In spite of the seeming differences between these two men, Reisch and Rücker worked together throughout their careers, starting with Reisch’s first film, Junges Gemüse (Young Vegetables), right up through The Fiancée.
As Hella Lindau, Jutta Wachowiak turns in the performance of a lifetime. Wachowiak was trained as a stage actress, but has worked in film and on television since 1961, She had a small role in On the Sunny Side and did an uncredited turn as Marianne in The Baldheaded Gang. From there, she went on to appear in several DEFA films but it was The Fiancée that finally gave her the credit she deserved. In 1986, she impressed critics on both sides of the border with her performance as Käthe Kollwitz in the film of the same name. This would be the last time we’d see Wachowiak in the lead role in a feature film. Since the Wende, most of her work has been in television, or in smaller roles in features.
Playing Lindau’s fiancé is Lithuanian actor Regimantas Adomaitis.

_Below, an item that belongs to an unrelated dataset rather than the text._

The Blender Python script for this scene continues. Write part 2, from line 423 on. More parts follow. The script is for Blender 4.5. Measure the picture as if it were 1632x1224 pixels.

Adomaitis had worked with Günter Reisch previously on Wolz – Life and Illusion of a German Anarchist. His film career started in the sixties, but made his first big splash in That Sweet Word: Liberty! (Это сладкое слово). In 1988, he helped found Sąjūdis, a political reform group bent on putting Gorbachev’s glasnost and perestroika in action in Lithuania (East Germany wasn’t alone in trying to ignore the changes going on around them). More recently, Adomaitis appeared in the 2008 Norwegian film Iskyss, a fictionalized account of Gunvor Galtung Haavik, who delivered state secrets to the Soviet Union out of love for a Russian former prisoner of war.
Despite the film’s grimness, The Fiancée did well at the box office and was lauded by critics on both sides of the border.
1. After the War, nearly all Germans were were either kicked out or killed—at first, by vigilante groups and then as part of a official decrees by President of Czechoslovakia Edvard Beneš. The exact number of Germans killed during Czechoslovakia’s forced expulsions is still debated. Estimates run from 15,000 to 270,000, depending on whose counting.